◆ SUPPLIED DATA ◆
★ ★ ★
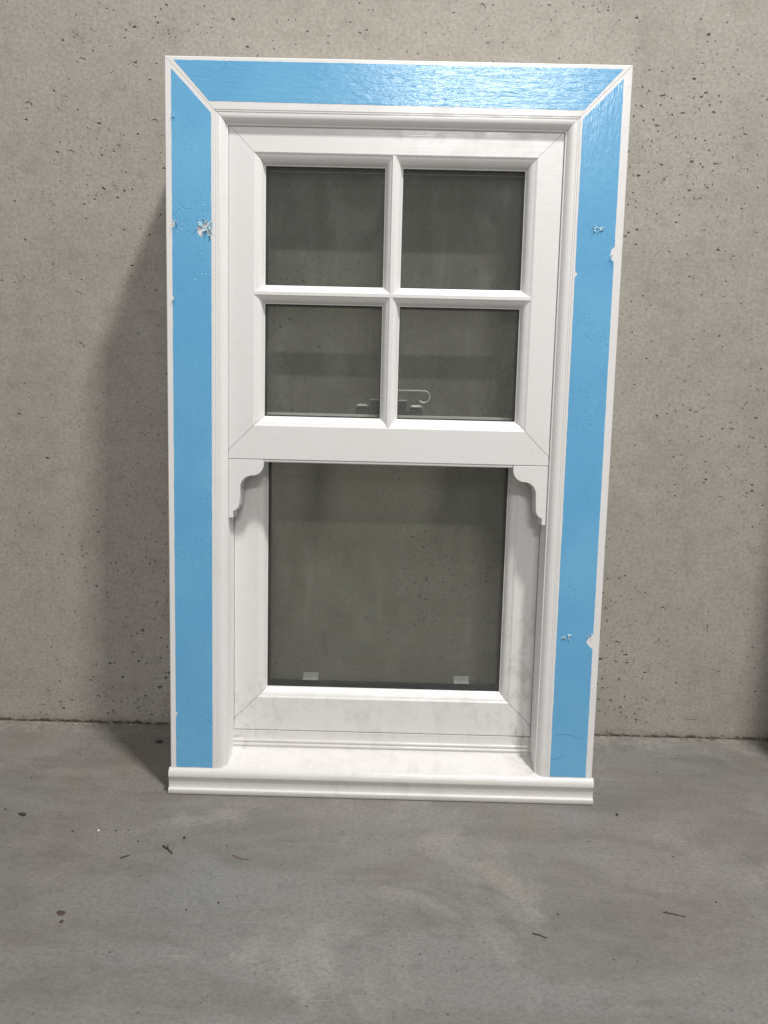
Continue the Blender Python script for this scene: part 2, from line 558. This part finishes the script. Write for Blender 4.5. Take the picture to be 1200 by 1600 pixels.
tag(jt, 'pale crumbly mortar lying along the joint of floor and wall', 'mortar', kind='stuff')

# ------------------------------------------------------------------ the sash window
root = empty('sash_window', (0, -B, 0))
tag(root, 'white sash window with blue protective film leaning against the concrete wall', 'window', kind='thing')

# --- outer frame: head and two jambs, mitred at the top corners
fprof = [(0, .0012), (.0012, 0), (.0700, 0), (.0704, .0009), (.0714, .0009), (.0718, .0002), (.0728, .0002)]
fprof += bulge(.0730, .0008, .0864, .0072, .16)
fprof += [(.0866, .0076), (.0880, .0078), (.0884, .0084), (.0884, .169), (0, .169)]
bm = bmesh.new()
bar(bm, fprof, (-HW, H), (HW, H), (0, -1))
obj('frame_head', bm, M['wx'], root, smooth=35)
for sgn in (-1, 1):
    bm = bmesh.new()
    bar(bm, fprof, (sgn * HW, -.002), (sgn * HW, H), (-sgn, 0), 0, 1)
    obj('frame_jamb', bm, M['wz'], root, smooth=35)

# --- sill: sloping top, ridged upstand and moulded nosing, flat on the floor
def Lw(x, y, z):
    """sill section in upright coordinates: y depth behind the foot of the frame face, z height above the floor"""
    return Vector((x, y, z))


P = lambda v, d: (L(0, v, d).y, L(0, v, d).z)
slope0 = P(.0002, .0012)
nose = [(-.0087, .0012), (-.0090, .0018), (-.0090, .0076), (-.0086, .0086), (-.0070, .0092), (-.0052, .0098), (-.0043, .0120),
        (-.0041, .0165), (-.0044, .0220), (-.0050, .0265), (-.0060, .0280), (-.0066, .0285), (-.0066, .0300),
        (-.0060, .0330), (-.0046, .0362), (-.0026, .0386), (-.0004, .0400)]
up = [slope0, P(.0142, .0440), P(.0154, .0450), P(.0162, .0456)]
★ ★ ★
◆ SET TASK ◆
From the first line of the listing above, repeat every line through the one holding "tag(jt, 'pale crumbly". Both ends count, and pictures stay out.

◆ RESPONSE TO THIS EXERCISE ◆
Continue the Blender Python script for this scene: part 2, from line 558. This part finishes the script. Write for Blender 4.5. Take the picture to be 1200 by 1600 pixels.
tag(jt, 'pale crumbly mortar lying along the joint of floor and wall', 'mortar', kind='stuff')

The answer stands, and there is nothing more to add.